Evet ürün etiketlerimiz bizim en sevilen detaylarımızdan bir tanesi! Lando Studio’nun etiketleri dahi çöp olmuyor. Kumaşları gibi etiketleri de doğa da çözünebiliyor. Karton etiketler içerisinde fesleğen tohumları yerleştirdik. Böylece Lando’dan ürün alan birinin etiketini toprağa ekerek evinde yetiştirebileceği ve afiyetle tüketebileceği bir fesleğeni olmuş oluyor. Buradaki amaç biraz da tüketicide farkındalık uyandırmak.
 

  • Geri dönüştürülmüş şişelerden yapılan bir hoodie’nizigördüm. Bu ürünün üretimi nasıl gerçekleşiyor mesela?

Evet herkes bir hoodie’nin 30 adet pet şişenin geri dönüştürülmesinden üretildiğini duyunca çok şaşırıyor. Bu bize teknolojinin sağladığı bir yöntem aslında. Pet şişe eritiliyor ve tekrar iplik haline dönüştürülüyor. Biz de bazı modellerimizde bu geri dönüştürülmüş iplikleri tercih ederek üretim yapıyoruz. Böylece pet şişeleri giysilere çevirebilmiş oluyoruz. Burada en önemli konu pet ve plastik kullanımına dikkat çekmek. Şöyle düşünün, bu yaşa kadar kullandığınız, elinizin değdiği her tek kullanımlık pet şişe hala toprak üzerinde veya denizin dibinde yaşamaya ve tabiata zarar vermeye devam ediyor. Ve üzgünüm, bir 400 yıl daha bizleri zehirlemeye devam edecek. Dolayısıyla bir an önce, “Bir tane pet şişeden ne olur ki?” düşüncesinden uzaklaşmamız gerekiyor. Dünyayı siz ve seçimleriniz kurtaracak.
 

  • Dünyanın farklı yerlerinde sürdürülebilirlik ve çevre bilinci üzerine etkinliklere katılıyorsunuz. Diğer katılımcılarla sohbetlerinizde neler gözlemliyorsunuz?

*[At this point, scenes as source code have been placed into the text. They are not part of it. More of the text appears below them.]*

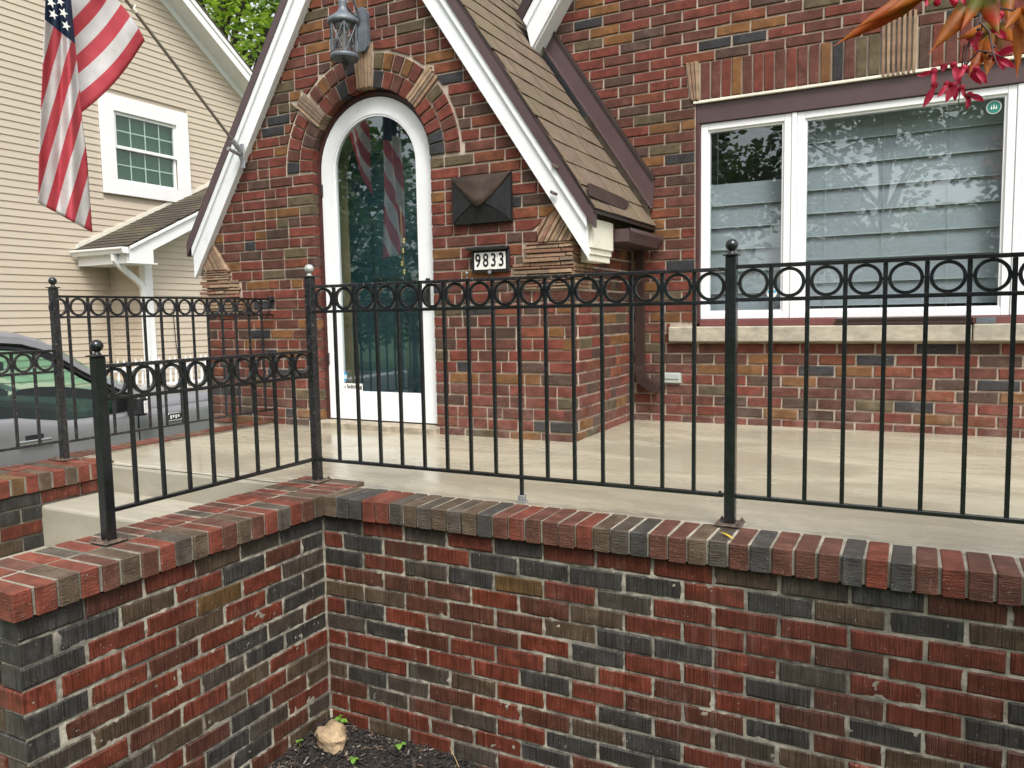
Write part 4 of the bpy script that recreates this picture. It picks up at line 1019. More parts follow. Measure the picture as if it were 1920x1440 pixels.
# stone sill in two lengths, soldier course and its stones
part('window_sill', 'limestone', house, (.848, 2.515, YH - .055, YH + .03, .632, .726), b=.006)
part('window_sill', 'limestone', house, (2.521, 3.4, YH - .058, YH + .03, .634, .7275), b=.006)
lint = sub('window_lintel', (1.9, YH, 2.2))
x = 1.040; SC = 'MMROMRRMRMMODMGGKRMRKMRMKRMRKMOM'; i = 0
while x < 3.35:
    if 2.034 < x + .055 and x < 2.22: x = 2.226
    if x < 2.0: x = 1.040 + .0624 * i
    put_brick('soldier_brick', lint, x + .0265, YH - .003 + R.uniform(-.002, .001), (LZ0 + LZ1) / 2, .053, LZ1 - LZ0 - .004, .07, 'house_brick_' + SC[i % len(SC)]); x += .0637; i += 1
def vstrips(par, xl0, xl1, xr0, xr1, z0, z1, n):
    for k in range(n):
        f0, f1 = k / n + .03, (k + 1) / n - .03
        L = lambda a, b__, f: a + (b__ - a) * f
        poly_brick('stone_strip', [(L(xl0, xr0, f0), z0 + R.uniform(0, .006)), (L(xl0, xr0, f1), z0), (L(xl1, xr1, f1), z1 - R.uniform(0, .006)), (L(xl1, xr1, f0), z1)], YH - .010 + R.uniform(-.004, .003), .06, R.choice(['ledgestone_1', 'ledgestone_0', 'ledgestone_2']), par, .003)
vstrips(lint, .982, .945, 1.030, 1.028, LZ0 - .002, LZ1 + .012, 3); vstrips(lint, 2.040, 2.036, 2.216, 2.218, LZ0 - .02, 2.432, 7)
# weather cover of an outdoor socket
oc_ = part('outlet_cover', 'plastic_grey', house, (.806, .918, YH - .022, YH + .02, .366, .432), b=.004)
part('outlet_flap', 'plastic_grey', oc_, (.812, .912, YH - .028, YH - .0225, .392, .426), b=.003)

# ------------------------------------------------------------------ things fixed to the house
# envelope mailbox
mbx = thing('mailbox', 'dark metal mailbox shaped like an envelope, its flap worn coppery, beside the arched door', 'mailbox', (.055, YE - .03, 1.47))
x0, x1, z0, z1 = -.135, .243, 1.338, 1.605; cx_, cz_ = (x0 + x1) / 2, 1.495
yb, yf = YE - .006, YE - .058
bm_ = MB(); bm_.add([(x0, yb, z0), (x1, yb, z0), (x1, yb, z1), (x0, yb, z1), (x0 + .004, yf + .03, z0 + .004), (x1 - .004, yf + .03, z0 + .004), (x1 - .004, yf + .03, z1 - .004), (x0 + .004, yf + .03, z1 - .004), (cx_, yf, cz_ - .02)],
       [(0, 1, 2, 3), (0, 4, 5, 1), (1, 5, 6, 2), (2, 6, 7, 3), (3, 7, 4, 0), (4, 8, 5), (5, 8, 6), (6, 8, 7), (7, 8, 4)])
bm_.build('body', 'mailbox_metal', mbx)
for sx, xa in ((-1, x0), (1, x1)):      # folded side flaps with curved edges
    P = [(xa, z0 + .004)] + [(xa + (cx_ - xa) * t, z0 + (cz_ - .025 - z0) * (t ** .75)) for t in [k / 8 for k in range(1, 9)]] + [(xa, z1 - .01)]
    m = MB(); m.add([(p[0], yf + .0265 - .031 * (1 - abs(p[0] - cx_) / (x1 - cx_)), p[1]) for p in P], [tuple(range(len(P)))]); o = m.build('side_fold', 'mailbox_metal', mbx)
    so = o.modifiers.new('t', 'SOLIDIFY'); so.thickness = .002; so.offset = 0
N = 20; vs = []
for k in range(N + 1):
    t = k / N; xx = x0 - .004 + (x1 - x0 + .008) * t; d = 1 - abs(2 * t - 1); low = z1 - .004 - .175 * (1 - (1 - d) ** 1.25) + .0
    for q in range(5):
        zz = z1 + .003 + (low - z1) * q / 4
        f = 1 - min(1, abs(xx - cx_) / (x1 - cx_))
        vs.append((xx, yf + .022 - .034 * f * (z1 - zz) / .18 - .006 * (q > 0), zz))
m = MB(); m.add(vs, [(k * 5 + q, (k + 1) * 5 + q, (k + 1) * 5 + q + 1, k * 5 + q + 1) for k in range(N) for q in range(4)], 0, True)
o = m.build('flap', 'mailbox_flap', mbx); so = o.modifiers.new('t', 'SOLIDIFY'); so.thickness = .003; so.offset = 0
part('top', 'mailbox_metal', mbx, (x0, x1, yf + .03, yb, z1 - .003, z1 + .002))

# house number
num = thing('house_number', 'black framed house number plaque reading 9833 with a small hood', 'number plaque', (.1, YE - .02, 1.12))
part('frame', 'black_plastic', num, (-.022, .222, YE - .022, YE - .004, 1.064, 1.192), b=.005)
part('hood', 'black_plastic', num, (-.048, .224, YE - .055, YE - .004, 1.188, 1.208), b=.008)
part('tile_panel', 'number_white', num, (.000, .200, YE - .026, YE - .0225, 1.080, 1.176), b=.001)
for k in range(1, 4): part('tile_gap', 'plastic_grey', num, (.05 * k - .0006, .05 * k + .0006, YE - .0268, YE - .0262, 1.082, 1.174))
for k, ch_ in enumerate('9833'):
    text_mesh('digit', ch_, .104, .0016, 'ink', num, (.025 + .05 * k, YE - .0275, 1.128), .74)
MB().prism([(.1 + .016 * cos(2 * pi * k / 16), 1.066 + .016 * sin(2 * pi * k / 16)) for k in range(16)], YE - .028, YE - .004).build('lock_tab', 'black_plastic', num)
MB().prism([(.1 + .011 * cos(2 * pi * k / 16), 1.066 + .011 * sin(2 * pi * k / 16)) for k in range(16)], YE - .031, YE - .0285).build('light_sensor', 'galvanised', num)
hk = thing('wall_hook', 'small iron hook on the brickwork just below the house number, by the door', 'hook', (-.06, YE - .01, 1.05))
MB().tube([(-.058, YE - .004, 1.065), (-.058, YE - .012, 1.06), (-.058, YE - .016, 1.03), (-.058, YE - .03, 1.02), (-.058, YE - .034, 1.035)], .004, 8).build('hook_arm', 'rusty_plate', hk)
MB().ball((-.058, YE - .014, 1.066), .009, 12).build('hook_knob', 'galvanised', hk)

# lantern over the door
lan = thing('wall_lantern', 'grey metal wall lantern with cross-braced glass cylinder above the arched door', 'lantern', (-.735, YE - .2, 2.3))
LX, LY = -.738, YE - .20
pts = [(-.045, -.11), (-.045, .085), (-.022, .118), (.022, .118), (.045, .085), (.045, -.11), (.022, -.135), (-.022, -.135)]
MB().prism([(-.742 + a, 2.545 + b_) for a, b_ in pts], YE - .034, YE - .003).build('back_plate', 'lantern_metal', lan)
MB().tube([(-.742, YE - .034, 2.585), (-.742, YE - .09, 2.68), (-.742, YE - .15, 2.73), (LX, LY, 2.722)], .0075, 8).build('arm', 'lantern_metal', lan)
MB().tube([(-.742, YE - .034, 2.60), (-.742, YE - .10, 2.60), (-.742, YE - .16, 2.63)], .005, 8).build('scroll', 'lantern_metal', lan)
MB().lathe([(.0004, .215), (.010, .213), (.014, .200), (.024, .192), (.026, .178), (.023, .160), (.026, .140), (.036, .122), (.060, .105), (.084, .088), (.092, .074), (.094, .062), (.088, .055), (.0004, .055)], (LX, LY, 2.455), 28).build('hood', 'lantern_metal', lan)
MB().tube([(LX, LY, 2.668), (LX, LY, 2.725)], .004, 8).build('hanger', 'lantern_metal', lan)
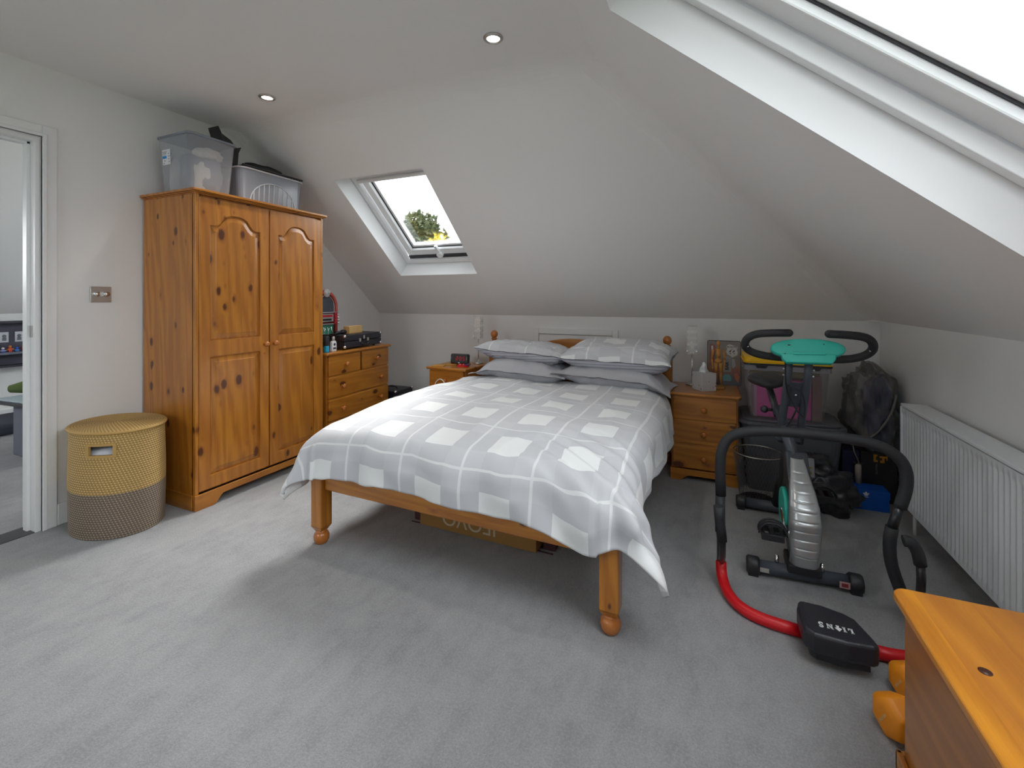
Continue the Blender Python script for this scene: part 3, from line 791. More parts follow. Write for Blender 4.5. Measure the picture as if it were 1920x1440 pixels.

Ben Lando Studio’yu kurduğumda Türkiye’de sürdürülebilir tekstil konusu çok yeni konuşulmaya başlanmıştı. Pek kimsenin, özellikle üreticilerin haberi yoktu. Çok tekstilci arkadaşım bana, “Ezgi bırak bu işleri, dünyayı sen mi kurtaracaksın?” dedi. Tabii ki dinlemedim. Odağımı İskandinav ülkelerine ve özellikle Avustralya’ya çevirdim. Orada neden organik pamuk tercih etmeniz gerektiği, neden plastik yerine cam kullanılması gerektiği gibi konularda tüketiciyi eğitmenize gerek kalmıyor. Tüketici bunu zaten biliyor ve sürdürülebilir alternatifler arıyor. Dolayısıyla gelişmiş ülkelerde bu konu çok daha yaygın. Dünya Ekonomik Forumu’nun 30 yaş altı genç liderlerden oluşan Global Shapers Toplululuğu’nun İstanbul üyesiyim. Dolasıyla çok fazla global projede aktif rol alabiliyorum. En büyük gözlemim tüketicimizdeki bilgi ve bilinç eksikliği. İnanıyorum ki ben ve benim gibi markalar ve global iş birlikleri ile bu açık kısa bir zamanda kapanacak.